### Problem requirements
Wherever the string "scene" appears in the listing, copy that line.

START Material provided

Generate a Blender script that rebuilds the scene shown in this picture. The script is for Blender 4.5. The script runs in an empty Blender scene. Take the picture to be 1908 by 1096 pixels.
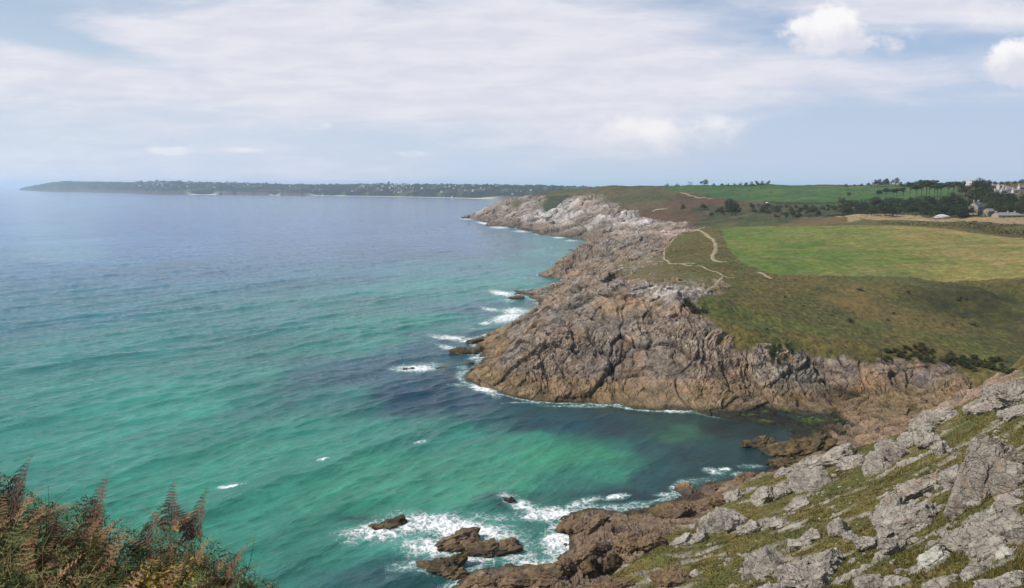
import bpy, math, random
import numpy as np
C = bpy.context.scene.collection
rnd = random.Random(7)
# ------------------------------------------------------------------ camera
H = 55.0; F = 1400.0; TH = math.atan(202.5 / F)
CT, ST = math.cos(TH), math.sin(TH)
sc = bpy.context.scene
cam_d = bpy.data.cameras.new('camera'); cam = bpy.data.objects.new('camera', cam_d); C.objects.link(cam)
cam.location = (0, 0, H); cam.rotation_euler = (math.pi / 2 - TH, 0, 0)
cam_d.sensor_width = 36; cam_d.lens = 36 * F / 1908; cam_d.clip_start = 0.1; cam_d.clip_end = 200000
sc.camera = cam
# ------------------------------------------------------------------ view, sampling
sc.view_settings.view_transform = 'Standard'; sc.view_settings.look = 'None'
sc.view_settings.exposure = 0.06; sc.view_settings.gamma = 1.0
sc.cycles.use_denoising = True; sc.cycles.max_bounces = 5; sc.cycles.diffuse_bounces = 2; sc.cycles.glossy_bounces = 2
sc.cycles.transparent_max_bounces = 6; sc.cycles.volume_bounces = 1
# ------------------------------------------------------------------ sun
SUN = np.array([-0.80, -0.12, 0.80]); SUN /= np.linalg.norm(SUN)
el = math.asin(SUN[2]); az = math.atan2(SUN[0], SUN[1])
sd = bpy.data.lights.new('sun', 'SUN'); sun = bpy.data.objects.new('sun', sd); C.objects.link(sun)
sd.energy = 4.8; sd.angle = math.radians(0.6); sd.color = (1.0, 0.93, 0.83)
from mathutils import Vector, Matrix, Euler
sun.rotation_euler = Vector(SUN).to_track_quat('Z', 'Y').to_euler(); sun.location = (0, 0, 300)

# ------------------------------------------------------------------ node helpers
class NT:
    def __init__(s, tree): s.t = tree; s.n = tree.nodes; s.l = tree.links
    def node(s, typ, **kw):
        n = s.n.new(typ)
        for k, v in kw.items(): setattr(n, k, v)
        return n
    def put(s, sock, v):
        if isinstance(v, bpy.types.NodeSocket): s.l.new(v, sock)
        else: sock.default_value = v
    def m(s, op, a, b=None, c=None, clamp=False):
        n = s.n.new('ShaderNodeMath'); n.operation = op; n.use_clamp = clamp
        for i, v in enumerate((a, b, c)):
            if v is not None: s.put(n.inputs[i], v)
        return n.outputs[0]
    def vm(s, op, a, b=None, scale=None):
        n = s.n.new('ShaderNodeVectorMath'); n.operation = op
        s.put(n.inputs[0], a)
        if b is not None: s.put(n.inputs[1], b)
        if scale is not None: s.put(n.inputs['Scale'], scale)
        return n.outputs[0]
    def xyz(s, x, y, z):
        n = s.n.new('ShaderNodeCombineXYZ')
        for i, v in enumerate((x, y, z)): s.put(n.inputs[i], v)
        return n.outputs[0]
    def sep(s, v):
        n = s.n.new('ShaderNodeSeparateXYZ'); s.put(n.inputs[0], v); return n.outputs
    def noise(s, vec, scale, detail=4, rough=0.55, dist=0.0, dim='3D', color=False):
        n = s.n.new('ShaderNodeTexNoise'); n.noise_dimensions = dim
        s.put(n.inputs['Vector'], vec); s.put(n.inputs['Scale'], scale); n.inputs['Detail'].default_value = detail
        n.inputs['Roughness'].default_value = rough; n.inputs['Distortion'].default_value = dist
        return n.outputs['Color'] if color else n.outputs['Fac']
    def ramp(s, v, a, b, lo=0.0, hi=1.0, smooth=True):
        n = s.n.new('ShaderNodeMapRange'); n.interpolation_type = 'SMOOTHSTEP' if smooth else 'LINEAR'
        s.put(n.inputs[0], v); s.put(n.inputs[1], a); s.put(n.inputs[2], b); s.put(n.inputs[3], lo); s.put(n.inputs[4], hi)
        return n.outputs[0]
    def mix(s, f, a, b, blend='MIX'):
        n = s.n.new('ShaderNodeMix'); n.data_type = 'RGBA'; n.blend_type = blend; n.clamp_factor = True
        s.put(n.inputs[0], f)
        for i, v in ((6, a), (7, b)):
            if not isinstance(v, bpy.types.NodeSocket) and len(v) == 3: v = (*v, 1)
            s.put(n.inputs[i], v)
        return n.outputs[2]
    def bump(s, h, strength, dist, normal=None):
        n = s.n.new('ShaderNodeBump'); s.put(n.inputs['Height'], h); s.put(n.inputs['Strength'], strength)
        n.inputs['Distance'].default_value = dist
        if normal is not None: s.l.new(normal, n.inputs['Normal'])
        return n.outputs[0]

def sky_uv(px, py):      # direction towards a place in the sky, as (x/y, z/y)
    dn = (py - 548) / F; dy = CT - dn * ST
    return ((px - 954) / F / dy, (-ST - dn * CT) / dy)

# ------------------------------------------------------------------ world
w = bpy.data.worlds.new('World'); sc.world = w; w.use_nodes = True
t = NT(w.node_tree); t.n.clear()
out = t.node('ShaderNodeOutputWorld'); bg = t.node('ShaderNodeBackground'); bg.inputs[1].default_value = 0.1
sky = t.node('ShaderNodeTexSky', sky_type='NISHITA', sun_disc=False, sun_elevation=el, sun_rotation=az % (2 * math.pi))
sky.air_density = 1.0; sky.dust_density = 0.8; sky.ozone_density = 2.0; sky.altitude = 50
tc = t.node('ShaderNodeTexCoord').outputs['Generated']
X, Y, Z = t.sep(tc)[0:3]
ya = t.m('ADD', t.m('ABSOLUTE', Y), 0.03)
U = t.m('DIVIDE', X, ya); V = t.m('DIVIDE', Z, ya)
def gauss(px, py, sx, sy, amp, rot=0.0):     # soft patch of cover at a place in the sky
    u0, v0 = sky_uv(px, py); du = t.m('SUBTRACT', U, u0); dv = t.m('SUBTRACT', V, v0)
    if rot:
        c, s_ = math.cos(rot), math.sin(rot)
        du, dv = t.m('ADD', t.m('MULTIPLY', du, c), t.m('MULTIPLY', dv, s_)), t.m('SUBTRACT', t.m('MULTIPLY', dv, c), t.m('MULTIPLY', du, s_))
    q = t.m('ADD', t.m('POWER', t.m('ABSOLUTE', t.m('DIVIDE', du, sx / F)), 2.0), t.m('POWER', t.m('ABSOLUTE', t.m('DIVIDE', dv, sy / F)), 2.0))
    return t.m('MULTIPLY', t.m('EXPONENT', t.m('MULTIPLY', q, -1.0)), amp)
def total(lst):
    o = lst[0]
    for v in lst[1:]: o = t.m('ADD', o, v)
    return o
uv = t.xyz(t.m('MULTIPLY', U, 2.2), t.m('MULTIPLY', V, 11.0), 0.0)
n1 = t.noise(uv, 1.3, 7, 0.55, 0.5)
n2 = t.noise(t.vm('ADD', uv, (7.3, 2.1, 0.0)), 4.5, 6, 0.6, 0.3)
nn = t.m('ADD', t.m('MULTIPLY', n1, 0.72), t.m('MULTIPLY', n2, 0.28))
bias = total([gauss(350, 120, 800, 75, .34, -.02), gauss(950, 95, 620, 130, .30), gauss(1050, 190, 700, 38, .16), gauss(1500, 150, 420, 30, .12, .05),
              gauss(1750, 30, 260, 45, .20), gauss(150, 85, 260, 26, -.42, -.22), gauss(40, 30, 160, 30, -.30), gauss(1150, 265, 150, 42, .20), gauss(1400, 62, 200, 45, -.12),
              gauss(1680, 95, 160, 32, -.25), gauss(1750, 270, 500, 80, -.18), gauss(1100, 172, 200, 14, -.10),
              gauss(200, 330, 700, 25, .10)])
cov = t.ramp(t.m('ADD', nn, bias), 0.44, 0.82, 0.0, 0.96)
veil = t.ramp(U, 0.75, -0.7, 0.0, 1.0)                    # milky veil, thicker towards the left
low = t.ramp(V, .30, .0, .35, .97); skyc = t.mix(low, sky.outputs[0], t.mix(veil, t.mix(t.ramp(V, 0, .22), (5.2, 6.05, 7.6), (4.2, 5.4, 7.9)), (6.0, 6.9, 8.2)))
shade = t.ramp(n2, 0.3, 0.75, 0.0, 1.0)
ccol = t.mix(shade, (6.9, 7.0, 7.9), (8.0, 7.95, 8.6))
c0 = t.mix(cov, skyc, ccol)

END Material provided

### Solution to the exercise
Generate a Blender script that rebuilds the scene shown in this picture. The script is for Blender 4.5. The script runs in an empty Blender scene. Take the picture to be 1908 by 1096 pixels.
C = bpy.context.scene.collection
sc = bpy.context.scene